What seen from the shift in foreign capital flows on Vietnam's stock market?
Data shows that global investors are tending to restructure their portfolios, and the trend of net buying in Asian markets, including Vietnam, is starting to return.
An investor tracks market developments. Photo by the Investor/Trong Hieu.
Discussing this issue at the recent Financial Street talk show on VTV8 channel, experts noted that the trend of restructuring global investors' portfolios will continue in the coming time. In particular, Vietnam is expected to be the next attractive destination in the eyes of foreign investors.
Phung Minh Hoang, director of strategy at Phu Hung Fund Management JSC (PHFM), assessed that foreign investors tend to net sell in developed markets like the U.S. and return to emerging markets, especially mainland China.
This cash flow also tends to spread to other emerging markets such as Taiwan, India, and Southeast Asian countries. This trend has become clearer in the past 1-2 months, after China and Vietnam reached preliminary trade agreements with the U.S.
Major financial institutions such as Goldman Sachs and JP Morgan have recommended to increase investment proportions and have a positive view on emerging markets, including Vietnam.
Phung Minh Hoang, strategy director at Phu Hung Fund Management JSC. Photo courtesy of the talk show.
He said there are three reasons behind the structural change in equity flows.
First, emerging markets now trade at just over 12 times forward P/E, significantly lower than the roughly 19 times in developed markets.
Second, in developed markets and the U.S. in particular, the short-term economic outlook is not very positive due to concerns about risks from the tariff policy imposed by President Donald Trump, as well as a decline in profit expectations of listed companies in the AI and technology industry.
The market has realized that the U.S. is unlikely to have a monopoly in this field and is at risk of facing strong competition from China, especially after the launch of DeepSheek - a Chinese company developing AI.
The third factor that strongly promotes the shift in capital flows is the weakening of the U.S. dollar. The DXY index fell more than 10% in the first half of the year - the deepest decline in decades.
As the U.S. dollar depreciated sharply, investments and assets in the U.S. also lost value when converted into other currencies. Therefore, large global investment funds had to restructure their asset portfolios in the U.S., including selling U.S. stocks to reduce this risk. At the same time, investors increased their purchases of assets in other countries, including emerging stock markets, with more attractive valuations.
Nguyen Bao Tran, director of macro analysis and strategy at Mirae Asset Securities JSC (MAS), predicts that the trend of shifting to emerging markets will continue as the attractiveness of the U.S. market is gradually decreasing. The cash flow will not be widely dispersed, but will focus strongly on markets with clear growth prospects.
Nguyen Bao Tran, director of macro analysis and strategy at Mirae Asset Securities JSC. Photo courtesy of the talk show.
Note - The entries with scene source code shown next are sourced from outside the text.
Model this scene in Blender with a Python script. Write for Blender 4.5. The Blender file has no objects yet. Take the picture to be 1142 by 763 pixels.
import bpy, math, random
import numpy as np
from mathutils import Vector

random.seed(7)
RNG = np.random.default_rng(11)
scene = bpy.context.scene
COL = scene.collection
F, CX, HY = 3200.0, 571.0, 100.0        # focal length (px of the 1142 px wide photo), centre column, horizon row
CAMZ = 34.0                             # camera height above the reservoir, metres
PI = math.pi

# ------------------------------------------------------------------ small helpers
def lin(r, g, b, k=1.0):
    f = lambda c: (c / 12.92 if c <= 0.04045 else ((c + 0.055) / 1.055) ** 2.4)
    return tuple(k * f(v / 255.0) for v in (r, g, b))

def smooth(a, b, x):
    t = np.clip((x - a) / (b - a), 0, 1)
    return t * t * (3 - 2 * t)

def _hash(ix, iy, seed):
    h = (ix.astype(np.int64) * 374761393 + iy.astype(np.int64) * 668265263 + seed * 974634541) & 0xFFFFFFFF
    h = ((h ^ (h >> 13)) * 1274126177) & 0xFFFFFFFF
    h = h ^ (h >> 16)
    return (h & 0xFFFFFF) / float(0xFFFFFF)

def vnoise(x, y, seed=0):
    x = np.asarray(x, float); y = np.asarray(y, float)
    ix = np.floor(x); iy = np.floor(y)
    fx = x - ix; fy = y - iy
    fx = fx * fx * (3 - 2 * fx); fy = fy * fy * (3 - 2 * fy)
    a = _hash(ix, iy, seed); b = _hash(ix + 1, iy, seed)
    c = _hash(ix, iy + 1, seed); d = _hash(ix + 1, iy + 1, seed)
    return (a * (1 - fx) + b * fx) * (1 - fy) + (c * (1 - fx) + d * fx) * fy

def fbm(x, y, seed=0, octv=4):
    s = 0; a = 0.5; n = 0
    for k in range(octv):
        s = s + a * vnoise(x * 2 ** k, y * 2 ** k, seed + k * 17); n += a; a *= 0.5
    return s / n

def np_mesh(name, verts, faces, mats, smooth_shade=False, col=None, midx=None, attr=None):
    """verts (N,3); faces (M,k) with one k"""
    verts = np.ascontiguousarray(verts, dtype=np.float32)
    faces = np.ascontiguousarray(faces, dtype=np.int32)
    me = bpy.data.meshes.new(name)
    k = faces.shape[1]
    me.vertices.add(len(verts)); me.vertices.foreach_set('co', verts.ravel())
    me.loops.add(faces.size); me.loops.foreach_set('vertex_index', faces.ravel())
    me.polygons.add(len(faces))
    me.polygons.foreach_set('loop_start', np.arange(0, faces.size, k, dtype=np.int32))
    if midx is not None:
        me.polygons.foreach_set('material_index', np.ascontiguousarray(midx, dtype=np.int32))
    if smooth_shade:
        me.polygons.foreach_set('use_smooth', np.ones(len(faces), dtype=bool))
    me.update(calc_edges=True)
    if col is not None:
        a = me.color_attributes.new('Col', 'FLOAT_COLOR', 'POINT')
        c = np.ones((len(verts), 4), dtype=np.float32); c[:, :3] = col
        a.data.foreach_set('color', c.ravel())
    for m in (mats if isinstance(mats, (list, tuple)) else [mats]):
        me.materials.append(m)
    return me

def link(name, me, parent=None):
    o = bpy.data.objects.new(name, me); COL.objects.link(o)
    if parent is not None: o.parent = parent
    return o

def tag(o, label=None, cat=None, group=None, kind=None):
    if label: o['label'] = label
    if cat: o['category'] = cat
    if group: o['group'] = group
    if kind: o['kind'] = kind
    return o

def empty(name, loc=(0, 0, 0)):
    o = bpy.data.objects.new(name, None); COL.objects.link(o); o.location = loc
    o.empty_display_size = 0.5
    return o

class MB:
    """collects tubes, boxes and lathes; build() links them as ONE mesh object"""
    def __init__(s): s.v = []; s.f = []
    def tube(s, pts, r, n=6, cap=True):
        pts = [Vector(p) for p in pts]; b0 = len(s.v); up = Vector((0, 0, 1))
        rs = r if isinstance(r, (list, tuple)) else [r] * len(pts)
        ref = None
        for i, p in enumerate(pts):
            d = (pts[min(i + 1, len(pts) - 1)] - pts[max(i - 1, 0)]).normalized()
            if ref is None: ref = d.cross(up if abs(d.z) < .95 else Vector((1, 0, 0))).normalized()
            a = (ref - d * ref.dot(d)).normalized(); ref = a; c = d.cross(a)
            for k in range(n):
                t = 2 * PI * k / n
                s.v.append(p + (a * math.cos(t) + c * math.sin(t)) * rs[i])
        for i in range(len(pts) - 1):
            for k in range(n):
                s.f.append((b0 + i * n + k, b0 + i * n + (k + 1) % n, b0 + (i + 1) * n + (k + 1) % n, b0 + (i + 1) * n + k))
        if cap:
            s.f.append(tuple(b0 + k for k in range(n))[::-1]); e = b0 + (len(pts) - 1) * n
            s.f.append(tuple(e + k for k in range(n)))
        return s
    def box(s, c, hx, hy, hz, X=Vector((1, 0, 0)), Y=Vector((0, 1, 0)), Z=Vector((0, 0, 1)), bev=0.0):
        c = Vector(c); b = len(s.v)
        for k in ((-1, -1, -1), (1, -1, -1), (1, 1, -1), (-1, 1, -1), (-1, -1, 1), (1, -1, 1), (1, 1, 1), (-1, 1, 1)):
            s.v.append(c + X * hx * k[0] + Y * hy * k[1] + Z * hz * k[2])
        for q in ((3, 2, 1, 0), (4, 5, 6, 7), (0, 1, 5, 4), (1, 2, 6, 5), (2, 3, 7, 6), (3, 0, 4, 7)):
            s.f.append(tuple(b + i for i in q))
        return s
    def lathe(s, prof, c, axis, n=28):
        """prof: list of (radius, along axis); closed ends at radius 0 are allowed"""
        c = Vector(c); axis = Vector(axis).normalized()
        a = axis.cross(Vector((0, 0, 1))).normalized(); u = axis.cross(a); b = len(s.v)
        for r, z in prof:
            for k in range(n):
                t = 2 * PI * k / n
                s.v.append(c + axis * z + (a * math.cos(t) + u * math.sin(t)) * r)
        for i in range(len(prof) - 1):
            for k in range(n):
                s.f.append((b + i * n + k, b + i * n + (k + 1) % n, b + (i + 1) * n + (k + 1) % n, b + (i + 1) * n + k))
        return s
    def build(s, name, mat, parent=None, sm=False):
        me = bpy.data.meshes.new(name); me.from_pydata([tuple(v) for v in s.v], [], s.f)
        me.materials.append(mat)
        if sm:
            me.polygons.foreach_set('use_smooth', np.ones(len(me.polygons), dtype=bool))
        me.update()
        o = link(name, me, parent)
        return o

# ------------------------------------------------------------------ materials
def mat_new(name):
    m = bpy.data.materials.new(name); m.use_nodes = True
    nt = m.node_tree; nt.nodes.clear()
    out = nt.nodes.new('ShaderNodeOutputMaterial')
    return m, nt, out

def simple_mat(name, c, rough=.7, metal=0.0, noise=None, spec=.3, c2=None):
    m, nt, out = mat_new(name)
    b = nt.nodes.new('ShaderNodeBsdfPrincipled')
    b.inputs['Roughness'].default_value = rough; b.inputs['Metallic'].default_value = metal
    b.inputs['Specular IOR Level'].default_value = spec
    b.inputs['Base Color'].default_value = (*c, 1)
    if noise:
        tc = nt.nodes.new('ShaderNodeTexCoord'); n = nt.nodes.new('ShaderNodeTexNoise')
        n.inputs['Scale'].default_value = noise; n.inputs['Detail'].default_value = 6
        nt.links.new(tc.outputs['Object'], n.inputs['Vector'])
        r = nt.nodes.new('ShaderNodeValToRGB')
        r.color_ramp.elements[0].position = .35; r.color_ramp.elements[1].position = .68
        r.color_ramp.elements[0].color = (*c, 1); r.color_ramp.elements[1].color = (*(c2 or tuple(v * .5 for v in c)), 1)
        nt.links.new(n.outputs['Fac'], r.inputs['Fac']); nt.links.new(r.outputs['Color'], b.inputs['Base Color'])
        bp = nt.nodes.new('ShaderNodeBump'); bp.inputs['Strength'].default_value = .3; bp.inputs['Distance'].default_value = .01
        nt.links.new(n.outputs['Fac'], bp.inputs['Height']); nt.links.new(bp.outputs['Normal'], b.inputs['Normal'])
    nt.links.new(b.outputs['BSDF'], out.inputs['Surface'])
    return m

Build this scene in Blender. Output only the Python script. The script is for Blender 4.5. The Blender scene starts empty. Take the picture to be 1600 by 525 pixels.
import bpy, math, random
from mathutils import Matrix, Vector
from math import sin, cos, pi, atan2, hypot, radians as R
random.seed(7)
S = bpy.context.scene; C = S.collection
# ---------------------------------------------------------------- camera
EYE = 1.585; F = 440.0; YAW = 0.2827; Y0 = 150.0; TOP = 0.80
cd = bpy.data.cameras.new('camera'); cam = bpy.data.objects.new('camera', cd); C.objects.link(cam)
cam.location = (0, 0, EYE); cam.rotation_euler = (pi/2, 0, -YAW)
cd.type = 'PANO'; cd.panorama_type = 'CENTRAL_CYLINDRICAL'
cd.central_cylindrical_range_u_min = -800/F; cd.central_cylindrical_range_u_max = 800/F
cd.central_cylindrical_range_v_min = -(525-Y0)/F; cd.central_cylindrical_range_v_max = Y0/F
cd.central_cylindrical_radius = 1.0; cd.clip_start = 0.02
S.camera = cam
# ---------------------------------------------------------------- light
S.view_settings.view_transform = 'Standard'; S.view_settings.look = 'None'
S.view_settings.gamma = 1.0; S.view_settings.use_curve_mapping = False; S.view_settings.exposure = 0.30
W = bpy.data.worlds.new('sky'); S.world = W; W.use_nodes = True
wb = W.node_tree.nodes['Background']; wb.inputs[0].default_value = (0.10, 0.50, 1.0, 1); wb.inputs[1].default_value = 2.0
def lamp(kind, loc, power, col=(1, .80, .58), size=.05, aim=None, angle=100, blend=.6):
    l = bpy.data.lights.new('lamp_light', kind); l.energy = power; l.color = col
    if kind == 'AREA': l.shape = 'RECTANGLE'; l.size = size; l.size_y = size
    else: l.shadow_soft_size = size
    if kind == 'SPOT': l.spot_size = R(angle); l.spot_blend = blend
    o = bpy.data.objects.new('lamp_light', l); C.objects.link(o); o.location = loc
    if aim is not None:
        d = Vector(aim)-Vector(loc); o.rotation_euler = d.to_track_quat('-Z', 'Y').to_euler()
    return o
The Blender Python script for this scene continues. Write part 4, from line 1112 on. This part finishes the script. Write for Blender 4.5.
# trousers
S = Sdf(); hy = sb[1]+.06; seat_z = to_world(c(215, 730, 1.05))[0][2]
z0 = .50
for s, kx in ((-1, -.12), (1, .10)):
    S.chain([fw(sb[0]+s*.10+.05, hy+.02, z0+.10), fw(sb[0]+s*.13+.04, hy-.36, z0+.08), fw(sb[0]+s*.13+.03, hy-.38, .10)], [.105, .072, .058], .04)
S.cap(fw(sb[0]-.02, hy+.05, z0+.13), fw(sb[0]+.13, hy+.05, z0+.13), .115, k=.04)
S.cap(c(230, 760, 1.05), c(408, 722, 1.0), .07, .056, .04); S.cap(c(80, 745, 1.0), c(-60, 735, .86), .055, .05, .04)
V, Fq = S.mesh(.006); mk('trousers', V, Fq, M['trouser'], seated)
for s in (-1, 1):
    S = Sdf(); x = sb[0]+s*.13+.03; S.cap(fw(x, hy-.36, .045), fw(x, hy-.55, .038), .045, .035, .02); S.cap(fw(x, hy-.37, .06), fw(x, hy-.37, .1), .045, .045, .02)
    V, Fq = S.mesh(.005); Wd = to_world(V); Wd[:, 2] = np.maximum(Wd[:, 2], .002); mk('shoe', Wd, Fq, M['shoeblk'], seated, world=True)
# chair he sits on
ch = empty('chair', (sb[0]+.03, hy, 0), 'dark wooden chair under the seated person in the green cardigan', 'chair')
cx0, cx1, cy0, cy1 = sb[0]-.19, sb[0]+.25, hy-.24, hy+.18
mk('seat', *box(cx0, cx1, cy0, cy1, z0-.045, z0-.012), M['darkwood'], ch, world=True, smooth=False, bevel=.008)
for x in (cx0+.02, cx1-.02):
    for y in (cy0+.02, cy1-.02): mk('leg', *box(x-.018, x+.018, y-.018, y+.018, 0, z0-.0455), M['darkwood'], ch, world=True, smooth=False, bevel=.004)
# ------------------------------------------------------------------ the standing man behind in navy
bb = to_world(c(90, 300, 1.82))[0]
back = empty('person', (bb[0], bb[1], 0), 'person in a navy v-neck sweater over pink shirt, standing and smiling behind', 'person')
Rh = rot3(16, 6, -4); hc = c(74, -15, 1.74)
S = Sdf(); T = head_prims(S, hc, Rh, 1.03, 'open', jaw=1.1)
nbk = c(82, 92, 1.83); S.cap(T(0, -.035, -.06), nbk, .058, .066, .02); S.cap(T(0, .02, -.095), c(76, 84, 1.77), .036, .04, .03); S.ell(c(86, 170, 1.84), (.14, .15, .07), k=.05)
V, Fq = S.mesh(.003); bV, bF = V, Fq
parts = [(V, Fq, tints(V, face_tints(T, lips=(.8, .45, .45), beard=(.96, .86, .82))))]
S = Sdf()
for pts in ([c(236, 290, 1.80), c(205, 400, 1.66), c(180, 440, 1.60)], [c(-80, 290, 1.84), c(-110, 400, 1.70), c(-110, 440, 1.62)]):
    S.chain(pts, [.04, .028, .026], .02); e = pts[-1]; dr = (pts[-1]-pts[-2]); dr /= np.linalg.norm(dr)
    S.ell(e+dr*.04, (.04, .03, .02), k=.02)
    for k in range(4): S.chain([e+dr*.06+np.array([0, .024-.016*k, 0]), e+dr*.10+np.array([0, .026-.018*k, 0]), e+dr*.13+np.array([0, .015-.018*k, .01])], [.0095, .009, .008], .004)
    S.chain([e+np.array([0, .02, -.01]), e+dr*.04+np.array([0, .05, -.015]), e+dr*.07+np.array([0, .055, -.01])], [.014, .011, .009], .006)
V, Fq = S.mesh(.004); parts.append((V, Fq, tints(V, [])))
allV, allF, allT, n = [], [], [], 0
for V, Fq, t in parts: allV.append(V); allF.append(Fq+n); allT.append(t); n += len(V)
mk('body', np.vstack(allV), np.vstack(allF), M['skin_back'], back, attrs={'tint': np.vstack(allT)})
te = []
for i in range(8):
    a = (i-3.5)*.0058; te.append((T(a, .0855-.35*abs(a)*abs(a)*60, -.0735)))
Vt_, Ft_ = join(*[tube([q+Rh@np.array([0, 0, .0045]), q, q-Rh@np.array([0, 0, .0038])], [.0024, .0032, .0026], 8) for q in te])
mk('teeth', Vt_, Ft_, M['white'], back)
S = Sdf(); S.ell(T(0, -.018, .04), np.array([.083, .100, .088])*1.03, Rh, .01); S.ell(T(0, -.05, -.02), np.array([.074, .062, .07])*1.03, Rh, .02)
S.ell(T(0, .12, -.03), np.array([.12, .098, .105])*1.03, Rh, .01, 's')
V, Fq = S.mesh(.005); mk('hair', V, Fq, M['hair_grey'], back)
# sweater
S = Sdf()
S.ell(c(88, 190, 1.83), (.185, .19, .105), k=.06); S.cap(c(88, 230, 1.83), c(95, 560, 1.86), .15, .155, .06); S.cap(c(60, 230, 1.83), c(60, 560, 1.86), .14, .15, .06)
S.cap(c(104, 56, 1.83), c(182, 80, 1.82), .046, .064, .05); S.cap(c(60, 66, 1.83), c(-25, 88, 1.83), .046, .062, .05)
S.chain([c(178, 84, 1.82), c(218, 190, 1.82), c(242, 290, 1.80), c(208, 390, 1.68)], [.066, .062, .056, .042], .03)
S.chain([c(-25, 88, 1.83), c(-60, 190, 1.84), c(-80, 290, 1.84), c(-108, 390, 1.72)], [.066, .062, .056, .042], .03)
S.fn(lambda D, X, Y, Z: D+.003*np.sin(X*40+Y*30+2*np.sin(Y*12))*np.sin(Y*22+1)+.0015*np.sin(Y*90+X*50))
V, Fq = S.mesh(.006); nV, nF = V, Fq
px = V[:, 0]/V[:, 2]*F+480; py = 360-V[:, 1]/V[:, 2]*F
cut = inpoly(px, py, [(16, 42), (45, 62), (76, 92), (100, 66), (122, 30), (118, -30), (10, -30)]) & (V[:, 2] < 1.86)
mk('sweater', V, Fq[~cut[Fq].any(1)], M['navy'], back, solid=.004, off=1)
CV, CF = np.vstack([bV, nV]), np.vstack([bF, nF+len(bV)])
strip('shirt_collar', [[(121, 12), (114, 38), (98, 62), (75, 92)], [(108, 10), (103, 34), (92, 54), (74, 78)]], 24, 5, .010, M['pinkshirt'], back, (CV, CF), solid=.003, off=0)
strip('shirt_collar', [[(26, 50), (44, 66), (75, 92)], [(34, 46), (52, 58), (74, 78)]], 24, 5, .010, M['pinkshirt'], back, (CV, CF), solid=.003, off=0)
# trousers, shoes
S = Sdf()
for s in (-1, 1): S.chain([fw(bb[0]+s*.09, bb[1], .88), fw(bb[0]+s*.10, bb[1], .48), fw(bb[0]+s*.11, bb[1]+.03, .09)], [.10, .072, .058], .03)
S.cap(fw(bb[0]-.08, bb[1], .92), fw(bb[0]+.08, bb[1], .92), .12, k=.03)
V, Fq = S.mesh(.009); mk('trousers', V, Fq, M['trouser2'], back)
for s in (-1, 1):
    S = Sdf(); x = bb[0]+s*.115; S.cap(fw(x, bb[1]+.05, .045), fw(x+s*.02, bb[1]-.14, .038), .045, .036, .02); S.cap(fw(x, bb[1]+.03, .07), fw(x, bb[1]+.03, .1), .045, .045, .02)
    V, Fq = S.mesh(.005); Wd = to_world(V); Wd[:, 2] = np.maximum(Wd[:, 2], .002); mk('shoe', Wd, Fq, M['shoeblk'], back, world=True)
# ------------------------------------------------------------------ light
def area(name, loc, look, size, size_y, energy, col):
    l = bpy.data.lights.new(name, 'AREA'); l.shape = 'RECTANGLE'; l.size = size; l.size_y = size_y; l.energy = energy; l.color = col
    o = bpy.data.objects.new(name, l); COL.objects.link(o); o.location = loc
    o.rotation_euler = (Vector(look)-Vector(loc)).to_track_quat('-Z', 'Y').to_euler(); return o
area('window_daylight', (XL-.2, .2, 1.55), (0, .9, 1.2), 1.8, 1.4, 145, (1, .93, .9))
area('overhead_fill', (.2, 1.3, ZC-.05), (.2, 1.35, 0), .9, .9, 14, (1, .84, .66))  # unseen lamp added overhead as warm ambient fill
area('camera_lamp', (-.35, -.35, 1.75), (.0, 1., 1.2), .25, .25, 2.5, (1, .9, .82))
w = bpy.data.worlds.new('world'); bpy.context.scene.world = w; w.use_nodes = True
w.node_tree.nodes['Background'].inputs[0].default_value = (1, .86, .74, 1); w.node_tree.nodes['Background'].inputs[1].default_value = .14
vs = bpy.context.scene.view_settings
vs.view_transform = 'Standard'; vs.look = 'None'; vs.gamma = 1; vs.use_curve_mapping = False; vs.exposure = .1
The first decisive factor is the impact of U.S. trade policy. Next is the impact of growth support policies. Many countries are implementing loose monetary or fiscal policies, or both (depending on the policy space of each country) to promote economic growth. On that basis, cash flows will be differentiated, prioritizing specific industries with significant support from growth policies.
"In my opinion, the Eurozone, Asian markets such as South Korea, Japan, Taiwan, and Vietnam will be attractive destinations for foreign indirect investment capital flows," Tran commented.
For Vietnam alone, the Mirae Asset analyst believes that the net buying trend of foreign investors will continue thanks to the current P/E valuation of 15 times - significantly lower than the average of 16.6 times in the last 10 years. This valuation is also much lower than the average of 16.1 times in emerging markets.
The attractiveness of Vietnamese stocks also comes from the prospect of market status upgrade from "frontier" to "emerging". According to FTSE simulation, the upgrade can attract nearly $1 billion from passive funds and more than $5 billion from active funds.
After an upgrade by FTSE, the target will be an upgrade by MSCI. The roadmap of further reforms to achieve these goals will be the basis for continuing to attract international capital flows in the long term.
In parallel, the macro foundation is also a solid support for domestic and foreign capital flows.
Tran noted that Vietnam is showing determination to achieve the growth target of 8.3-8.5% this year and higher for the next 5 years, helping the country to escape from the middle-income trap through a series of changes from the system to policies.
Since July, Vietnam has merged provinces and cities, building a streamlined two-level local government model (the city/province level and ward/commune level only, with the removal of the district level). This is an important premise to help boost public investment disbursement and promote urbanization.
In addition, new laws and policies are reshaping the national economy. They are a series of laws and resolutions passed by the National Assembly, the country's legislature, in the May-June session.